Por Santiago Alfaro Rotondo
Vale la reflexión para evaluar la situación actual de las universidades nacionales, institución referencial en el surgimiento y desarrollo del proyecto senderista. Según la Comisión de la Verdad y Reconciliación (CVR), una de las más graves responsabilidades del Estado durante el conflicto armado interno fue “el descuido de la educación”.
Entre 1960 y el 2000, la inversión por alumno de universidades públicas disminuyó a la cuarta parte (de US$ 400 a menos de US$ 100), contribuyendo a que “los claustros se convirtieran en espacios altamente precarios y politizados, propicios para el clientelismo y la violencia, en desmedro de su desarrollo y capacidad de generar proyectos democráticos”.
En principio, pareciera que esta tendencia ha comenzado a revertirse. Desde el 2006, el presupuesto asignado a las universidades nacionales creció en 41%. No obstante, siguiendo a Manuel Burga (La República, 01/04/2010), ello se explica principalmente por la creación de nuevas universidades.
Además, 80% de los presupuestos de cada universidad son destinados a pagar gastos corrientes y 20%, a gastos de capital; y, gracias a la ineficiencia administrativa, solo 4 de las 35 universidades públicas existentes ejecutaron todo su presupuesto en el 2009. Esto en medio de las continuas huelgas de los docentes universitarios, organizadas en reclamo del incumplimiento de la conocida homologación de sus sueldos.
Como la inversión en ideas no les genera a los políticos las comisiones del comercio de armas, la educación superior sigue abandonada.
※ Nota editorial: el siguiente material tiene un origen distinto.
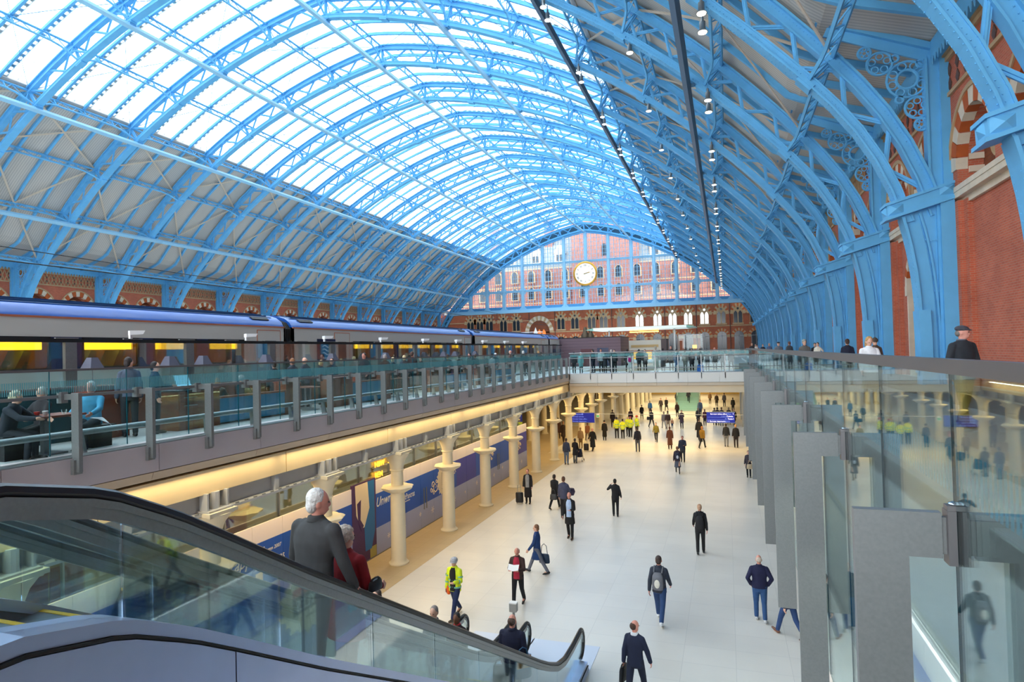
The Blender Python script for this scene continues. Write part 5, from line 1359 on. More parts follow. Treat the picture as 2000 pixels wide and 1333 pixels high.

Las consecuencias ahora también las sufren los hijos de las víctimas de la violencia del conflicto armado interno que estudian en universidades como la San Cristóbal de Huamanga.
Sus expectativas de progreso se estrellan contra bibliotecas raquíticas y desactualizadas, cursos en los que aún se enseña un marxismo de manual, y patrones pedagógicos de nervio racista y autoritario por medio de los cuáles se estigmatizan prácticas culturales indígenas como el uso del quechua. Lo último ha sido corroborado con claridad por Virginia Zavala y Gavina Córdova en su libro Decir y callar. Lenguaje, equidad y poder en la universidad peruana, publicado recientemente por el Fondo Editorial de la PUCP.
La herencia que nos dejó la carnicería desatada en 1980 nos obliga a afrontar entonces no solo batallas por la memoria o el orden interno en zonas cocaleras, sino también por la educación, el pluralismo ideológico, la diversidad cultural. Habrá que recordárselo a los candidatos a las próximas elecciones presidenciales antes de que las armas regresen a los pupitres y nosotros, al patíbulo.